Nessun rilievo, infine, può assegnarsi alla sentenza della Corte d’appello di Messina depositata soltanto all’odierna udienza, ed evidentemente del tutto estranea al materiale valutato nel provvedimento impugnato, potendo quella esser fatta valere, semmai, soltanto con un nuovo incidente cautelare.
Egualmente infondata, se non addirittura manifestamente tale, è pure la seconda doglianza, in tema di esigenze cautelari e di scelta della misura.
La difesa omette nei suoi scritti un confronto critico con il rilievo correttamente operato dal Tribunale, dell’esistenza della presunzione legale di esigenze cautelari e di esclusiva adeguatezza della custodia in carcere, in ragione del reato oggetto d’incolpazione. Presunzione che è onere dell’indagato vincere, attraverso l’allegazione di specifici e concludenti elementi logicamente incompatibili con essa, mentre tali non possono ritenersi quelli da lui addotti (incensuratezza, svolgimento di attività bracciantile, mancato rinvenimento di disponibilità finanziarie sproporzionate), quanto meno per chi – come s’ipotizza nel suo caso – non rivesta posizioni di rilievo all’interno della compagine mafiosa.

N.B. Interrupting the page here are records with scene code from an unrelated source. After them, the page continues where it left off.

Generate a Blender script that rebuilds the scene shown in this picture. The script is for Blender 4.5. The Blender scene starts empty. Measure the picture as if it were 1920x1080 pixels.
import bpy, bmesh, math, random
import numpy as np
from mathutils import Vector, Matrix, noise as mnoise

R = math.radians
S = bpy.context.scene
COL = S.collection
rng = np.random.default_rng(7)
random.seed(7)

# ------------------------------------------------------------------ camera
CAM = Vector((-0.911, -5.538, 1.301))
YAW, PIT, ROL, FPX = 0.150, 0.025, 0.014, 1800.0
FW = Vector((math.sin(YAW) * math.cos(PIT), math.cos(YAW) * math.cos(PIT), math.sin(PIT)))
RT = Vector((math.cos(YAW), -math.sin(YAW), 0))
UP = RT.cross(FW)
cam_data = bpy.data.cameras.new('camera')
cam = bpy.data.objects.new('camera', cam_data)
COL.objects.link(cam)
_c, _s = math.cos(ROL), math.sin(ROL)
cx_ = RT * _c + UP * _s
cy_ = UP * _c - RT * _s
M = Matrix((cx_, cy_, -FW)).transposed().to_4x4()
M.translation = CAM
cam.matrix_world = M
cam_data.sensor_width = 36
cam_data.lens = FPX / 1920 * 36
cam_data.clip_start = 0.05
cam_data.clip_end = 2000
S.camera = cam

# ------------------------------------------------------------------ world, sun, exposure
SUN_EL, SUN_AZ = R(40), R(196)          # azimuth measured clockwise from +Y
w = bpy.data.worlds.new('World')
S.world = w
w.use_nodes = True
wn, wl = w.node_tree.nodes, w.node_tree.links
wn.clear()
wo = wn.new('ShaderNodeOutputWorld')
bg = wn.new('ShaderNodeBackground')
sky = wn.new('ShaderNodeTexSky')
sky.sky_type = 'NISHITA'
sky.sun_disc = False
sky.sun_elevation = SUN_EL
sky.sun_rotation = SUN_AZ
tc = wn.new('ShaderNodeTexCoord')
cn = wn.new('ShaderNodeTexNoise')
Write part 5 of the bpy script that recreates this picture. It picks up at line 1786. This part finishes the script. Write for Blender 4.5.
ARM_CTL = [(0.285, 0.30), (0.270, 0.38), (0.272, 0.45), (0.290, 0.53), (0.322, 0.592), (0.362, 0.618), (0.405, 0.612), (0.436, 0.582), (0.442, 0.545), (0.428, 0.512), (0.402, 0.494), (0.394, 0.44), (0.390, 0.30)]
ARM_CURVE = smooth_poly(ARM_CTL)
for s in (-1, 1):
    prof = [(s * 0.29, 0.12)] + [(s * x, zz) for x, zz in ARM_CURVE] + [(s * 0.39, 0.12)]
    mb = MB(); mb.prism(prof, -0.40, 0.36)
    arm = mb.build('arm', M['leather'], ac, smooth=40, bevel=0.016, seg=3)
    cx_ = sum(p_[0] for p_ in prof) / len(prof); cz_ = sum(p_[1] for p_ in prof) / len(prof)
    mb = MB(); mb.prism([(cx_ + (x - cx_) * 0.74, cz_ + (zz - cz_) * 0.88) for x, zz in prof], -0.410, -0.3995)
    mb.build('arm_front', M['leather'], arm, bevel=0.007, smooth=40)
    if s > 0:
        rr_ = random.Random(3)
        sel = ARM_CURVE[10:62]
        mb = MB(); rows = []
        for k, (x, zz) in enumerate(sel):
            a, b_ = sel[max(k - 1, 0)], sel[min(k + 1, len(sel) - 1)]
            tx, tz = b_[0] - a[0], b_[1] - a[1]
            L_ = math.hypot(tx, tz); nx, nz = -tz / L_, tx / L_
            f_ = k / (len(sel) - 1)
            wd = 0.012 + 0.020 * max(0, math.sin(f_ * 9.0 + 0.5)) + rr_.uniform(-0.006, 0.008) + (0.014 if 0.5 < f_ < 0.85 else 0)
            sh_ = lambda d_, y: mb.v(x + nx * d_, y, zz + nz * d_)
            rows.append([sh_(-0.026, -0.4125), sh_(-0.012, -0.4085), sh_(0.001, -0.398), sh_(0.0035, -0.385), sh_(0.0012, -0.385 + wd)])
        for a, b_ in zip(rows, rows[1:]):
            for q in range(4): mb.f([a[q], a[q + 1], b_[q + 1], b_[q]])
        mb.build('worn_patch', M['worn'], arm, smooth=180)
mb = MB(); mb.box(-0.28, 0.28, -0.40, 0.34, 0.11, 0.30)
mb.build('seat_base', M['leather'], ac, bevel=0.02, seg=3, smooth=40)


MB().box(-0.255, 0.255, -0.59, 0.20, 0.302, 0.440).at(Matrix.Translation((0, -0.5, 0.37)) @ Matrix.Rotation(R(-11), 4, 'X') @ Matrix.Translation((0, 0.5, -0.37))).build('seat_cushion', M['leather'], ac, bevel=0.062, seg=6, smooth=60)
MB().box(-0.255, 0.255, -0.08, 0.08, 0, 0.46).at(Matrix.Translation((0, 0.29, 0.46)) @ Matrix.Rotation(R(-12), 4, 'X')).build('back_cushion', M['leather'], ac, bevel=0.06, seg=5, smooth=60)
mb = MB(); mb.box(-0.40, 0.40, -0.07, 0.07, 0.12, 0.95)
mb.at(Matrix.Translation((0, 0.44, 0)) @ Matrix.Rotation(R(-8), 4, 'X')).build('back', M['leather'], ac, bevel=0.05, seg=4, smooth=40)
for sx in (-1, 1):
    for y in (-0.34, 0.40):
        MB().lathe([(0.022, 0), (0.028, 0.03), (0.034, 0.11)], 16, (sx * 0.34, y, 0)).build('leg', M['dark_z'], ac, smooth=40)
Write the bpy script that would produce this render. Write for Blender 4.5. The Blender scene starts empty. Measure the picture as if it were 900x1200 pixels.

Al rigetto del ricorso segue obbligatoriamente la condanna del proponente a sostenerne le spese (art. 616, cod. proc. pen.).
P.Q.M.
Rigetta il ricorso e condanna il ricorrente al pagamento delle spese processuali.
Manda alla cancelleria per gli adempimenti di cui all’art. 94, comma 1-ter, disp. att. cod. proc. pen., e 28, reg. esec. cod. proc. pen..
Così deciso in Roma, il 12 dicembre 2024.